Desta forma, os animais se organizaram e conseguiram tomar o poder. Retiraram os exploradores humanos do comando e os botaram literalmente pra correr.

Para não estragar a surpresa e o prazer da leitura eu não irei me aprofundar em detalhes da obra.

Uma das lições principais é o que as pessoas podem fazer com um discurso convincente a medida que logram a adesão das massas, e por conseguinte, na prática conseguem concentrar o poder.

Afinal, isso levou a uma ditadura ainda pior do que a opressão que viviam anteriormente na Granja do Solar de propriedade do Sr Jones.

Os personagens são muito ricos na Granja dos Bichos, novo nome da Granja do Solar após a revolução.

O cavalo trabalha sem contestar e cada vez mais, as ovelhas calam as vozes dissonantes, os porcos  manipulam os demais, entre muitos outros perfis e formas de atuação.

Observa-se até mesmo o  isolamento do líder que com tempo vai acumulando mais poder e centralizando cada vez mais o comando e os recursos.

O grande chefe vai se apartando  montando até mesmo uma guarda pretoriana como ocorreu com Stalin, por exemplo, mas que ao longo da História sempre ocorre com qualquer ditador.

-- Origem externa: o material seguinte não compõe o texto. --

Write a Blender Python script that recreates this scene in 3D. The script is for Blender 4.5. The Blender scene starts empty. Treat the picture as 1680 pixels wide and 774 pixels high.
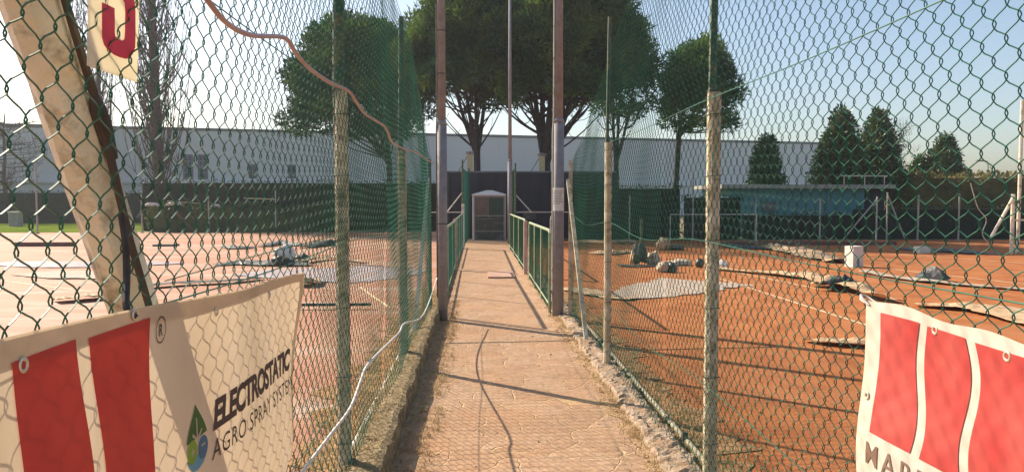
import bpy, bmesh, math, random
from mathutils import Vector, Matrix, noise
R = math.radians
rnd = random.Random(7)

# ------------------------------------------------------------------ camera, light, exposure
scene = bpy.context.scene
col = scene.collection
CAM_H = 1.6
F = 1250.0                      # focal length in photograph pixels (1680 wide)
cam_d = bpy.data.cameras.new('camera'); cam_d.sensor_width = 36; cam_d.lens = F/1680*36
cam_d.clip_end = 900; cam_d.clip_start = 0.05
cam = bpy.data.objects.new('camera', cam_d); col.objects.link(cam)
cam.location = (0, 0, CAM_H)
cam.rotation_euler = (R(90-2.84), 0, R(-2.52))
scene.camera = cam
CAMR = cam.rotation_euler.to_matrix()

SUN_AZ, SUN_EL = R(50.5), R(34)          # azimuth to the left of the path direction
sdir = Vector((-math.sin(SUN_AZ)*math.cos(SUN_EL), math.cos(SUN_AZ)*math.cos(SUN_EL), math.sin(SUN_EL)))
world = bpy.data.worlds.new('World'); scene.world = world; world.use_nodes = True
wn = world.node_tree.nodes; wl = world.node_tree.links
bg = wn['Background']; bg.inputs['Strength'].default_value = 0.095
sky = wn.new('ShaderNodeTexSky'); sky.sky_type = 'NISHITA'; sky.sun_disc = False
sky.sun_elevation = SUN_EL; sky.sun_rotation = -SUN_AZ
sky.air_density = 1.0; sky.dust_density = 1.7; sky.ozone_density = 1.2
wl.new(sky.outputs[0], bg.inputs['Color'])
sun_d = bpy.data.lights.new('sun', 'SUN'); sun_d.energy = 5.0; sun_d.angle = R(0.55); sun_d.color = (1.0, 0.87, 0.70)
sun = bpy.data.objects.new('sun', sun_d); col.objects.link(sun)
sun.rotation_euler = (-sdir).to_track_quat('-Z', 'Y').to_euler(); sun.location = (-20, 20, 20)
vs = scene.view_settings
vs.view_transform = 'Standard'; vs.look = 'None'; vs.gamma = 1; vs.use_curve_mapping = False
vs.exposure = 0.90

# ------------------------------------------------------------------ helpers
def at(px, py, Y=None, X=None, Z=None):
    """the point of the place seen at a photograph pixel, at a known distance / side plane / height"""
    d = CAMR @ Vector(((px-840)/F, -(py-387)/F, -1))
    o = Vector((0, 0, CAM_H))
    if Y is not None: t = Y/d.y
    elif X is not None: t = X/d.x
    else: t = (Z-CAM_H)/d.z
    return o + d*t
def gz(px, py, z=-0.056):
    return at(px, py, Z=z)

def mat(name, c1, c2=None, scale=5.0, rough=0.8, bump=0.0, bscale=None, metal=0.0, transl=0.0, detail=4, stretch=None, spec=0.5, lo=0.35, hi=0.65, c3=None, s3=1.0):
    m = bpy.data.materials.new(name); m.use_nodes = True
    n = m.node_tree.nodes; l = m.node_tree.links
    b = n['Principled BSDF']; b.inputs['Roughness'].default_value = rough; b.inputs['Metallic'].default_value = metal
    b.inputs['Specular IOR Level'].default_value = spec
    tc = n.new('ShaderNodeTexCoord'); mp = n.new('ShaderNodeMapping'); l.new(tc.outputs['Object'], mp.inputs[0])
    if stretch: mp.inputs['Scale'].default_value = stretch
    colout = None
    if c2 is not None:
        nz = n.new('ShaderNodeTexNoise'); nz.inputs['Scale'].default_value = scale; nz.inputs['Detail'].default_value = detail
        l.new(mp.outputs[0], nz.inputs['Vector'])
        r = n.new('ShaderNodeValToRGB'); r.color_ramp.elements[0].position = lo; r.color_ramp.elements[1].position = hi
        r.color_ramp.elements[0].color = (*c1, 1); r.color_ramp.elements[1].color = (*c2, 1)
        l.new(nz.outputs['Fac'], r.inputs['Fac']); colout = r.outputs['Color']
        if c3 is not None:
            nz3 = n.new('ShaderNodeTexNoise'); nz3.inputs['Scale'].default_value = s3; nz3.inputs['Detail'].default_value = 8
            nz3.inputs['Roughness'].default_value = 0.65
            l.new(mp.outputs[0], nz3.inputs['Vector'])
            r3 = n.new('ShaderNodeValToRGB'); r3.color_ramp.elements[0].position = 0.5; r3.color_ramp.elements[1].position = 0.68
            l.new(nz3.outputs['Fac'], r3.inputs['Fac'])
            mx = n.new('ShaderNodeMix'); mx.data_type = 'RGBA'
            l.new(r3.outputs['Color'], mx.inputs[0]); l.new(colout, mx.inputs[6]); mx.inputs[7].default_value = (*c3, 1)
            colout = mx.outputs[2]
        l.new(colout, b.inputs['Base Color'])
    else:
        b.inputs['Base Color'].default_value = (*c1, 1)
    if bump:
        nb = n.new('ShaderNodeTexNoise'); nb.inputs['Scale'].default_value = bscale or scale*3; nb.inputs['Detail'].default_value = 6
        l.new(mp.outputs[0], nb.inputs['Vector'])
        bp = n.new('ShaderNodeBump'); bp.inputs['Strength'].default_value = bump; bp.inputs['Distance'].default_value = 0.02
        l.new(nb.outputs['Fac'], bp.inputs['Height']); l.new(bp.outputs[0], b.inputs['Normal'])
    if transl:
        t = n.new('ShaderNodeBsdfTranslucent'); mx2 = n.new('ShaderNodeMixShader'); mx2.inputs[0].default_value = transl
        if colout: l.new(colout, t.inputs['Color'])
        else: t.inputs['Color'].default_value = (*c1, 1)
        out = n['Material Output']
        l.new(b.outputs[0], mx2.inputs[1]); l.new(t.outputs[0], mx2.inputs[2]); l.new(mx2.outputs[0], out.inputs[0])
    return m

def root_loc(p):
    s = Vector((0, 0, 0))
    while p is not None:
        s += Vector(p.location); p = p.parent
    return s
def tag(o, label=None, cat=None, group=None, kind=None):
    if label: o['label'] = label
    if cat: o['category'] = cat
    if group: o['group'] = group
    if kind: o['kind'] = kind
    return o
def thing(name, label, cat, loc=(0, 0, 0), group=None, rz=0):
    o = bpy.data.objects.new(name, None); col.objects.link(o); o.location = loc; o.rotation_euler = (0, 0, rz)
    o.empty_display_size = 0.1
    return tag(o, label, cat, group)

class MB:
    def __init__(s): s.v = []; s.f = []
    def add(s, vs_, fs):
        b = len(s.v); s.v.extend(vs_); s.f.extend([tuple(b+i for i in f) for f in fs]); return s
    def box(s, x0, x1, y0, y1, z0, z1):
        return s.add([(x0,y0,z0),(x1,y0,z0),(x1,y1,z0),(x0,y1,z0),(x0,y0,z1),(x1,y0,z1),(x1,y1,z1),(x0,y1,z1)],
              [(0,3,2,1),(4,5,6,7),(0,1,5,4),(1,2,6,5),(2,3,7,6),(3,0,4,7)])
    def cbox(s, x0, x1, y0, y1, z0, z1, c=0.008):
        """upright box with chamfered vertical edges"""
        p = [(x0+c,y0),(x1-c,y0),(x1,y0+c),(x1,y1-c),(x1-c,y1),(x0+c,y1),(x0,y1-c),(x0,y0+c)]
        return s.prism(p, z0, z1)
    def prism(s, p, z0, z1):
        n = len(p)
        return s.add([(x,y,z0) for x,y in p]+[(x,y,z1) for x,y in p],
            [tuple(range(n-1,-1,-1)), tuple(range(n,2*n))]+[(i,(i+1)%n,n+(i+1)%n,n+i) for i in range(n)])
    def tube(s, pts, r, n=8, cap=True, flat=1.0):
        pts = [Vector(p) for p in pts]
        if not isinstance(r, (list, tuple)): r = [r]*len(pts)
        vs_, fs = [], []
        up = None
        for i, p in enumerate(pts):
            t = (pts[min(i+1,len(pts)-1)]-pts[max(i-1,0)])
            if t.length < 1e-9: t = Vector((0,0,1))
            t.normalize()
            if up is None:
                up = Vector((0,0,1)) if abs(t.z) < 0.9 else Vector((0,1,0))
            a = up - t*up.dot(t)
            if a.length < 1e-6: a = t.orthogonal()
            a.normalize(); up = a
            b = t.cross(a)
            for k in range(n):
                w = 2*math.pi*k/n + math.pi/n
                vs_.append(tuple(p + (a*math.cos(w)+b*math.sin(w)*flat)*r[i]))
        for i in range(len(pts)-1):
            for k in range(n):
                fs.append((i*n+k, i*n+(k+1)%n, (i+1)*n+(k+1)%n, (i+1)*n+k))
        if cap:
            fs.append(tuple(range(n-1,-1,-1))); fs.append(tuple((len(pts)-1)*n+k for k in range(n)))
        return s.add(vs_, fs)
    def beam(s, p0, p1, w, h):
        return s.tube([p0, p1], math.hypot(w, h)/2 if False else w*0.7071, 4, True, h/w)
    def build(s, name, m, parent=None, origin=None, smooth=False):
        o0 = root_loc(parent) if parent is not None else Vector(origin or (0,0,0))
        me = bpy.data.meshes.new(name)
        me.from_pydata([(x-o0.x, y-o0.y, z-o0.z) for x,y,z in s.v], [], s.f)
        me.materials.append(m)
        if smooth: me.polygons.foreach_set('use_smooth', [len(p_.vertices) <= 4 for p_ in me.polygons])
        me.update()
        o = bpy.data.objects.new(name, me); col.objects.link(o)
        if parent is not None: o.parent = parent
        else: o.location = o0
        return o
def struct(name, mb, m, origin=None):
    o = mb.build(name, m, None, origin); o['kind'] = 'structure'; return o
def spline(pts, k=6):
    """Catmull-Rom through points"""
    P = [Vector(p) for p in pts]; P = [P[0]*2-P[1]]+P+[P[-1]*2-P[-2]]
    out = []
    for i in range(1, len(P)-2):
        for j in range(k):
            t = j/k; a,b,c,d = P[i-1],P[i],P[i+1],P[i+2]
            out.append(0.5*((2*b)+(c-a)*t+(2*a-5*b+4*c-d)*t*t+(3*b-a-3*c+d)*t*t*t))
    out.append(P[-2]); return out
def N(x, y, z=0.0): return noise.noise(Vector((x, y, z)))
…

Para finalizar, esse tipo de distopia obviamente é diretamente aplicada ao regime comunista, pois tem um personagem que cabe bastante em Stalin, e outro, o Bola de Neve, que cabe bem em Trotsky, no entanto, não se trata apenas da realidade Soviética, pois em toda estrutura de poder esses tipos de comportamentos de alguma forma podem ser reproduzidos mesmo que parcialmente.

A obra entra na psicologia humana e em nossas relações pessoais e profissionais podemos sim ver na realidade do dia a dia pessoas que podem ser similares aos animais retratados na Granja dos Bichos.

Em termos políticos, aprendemos o que a concentração do poder pode nos conduzir.

Em termos pessoais, aprendemos muito sobre o bicho-homem e certas decepções e surpresas que ocorrem ao longo da vida.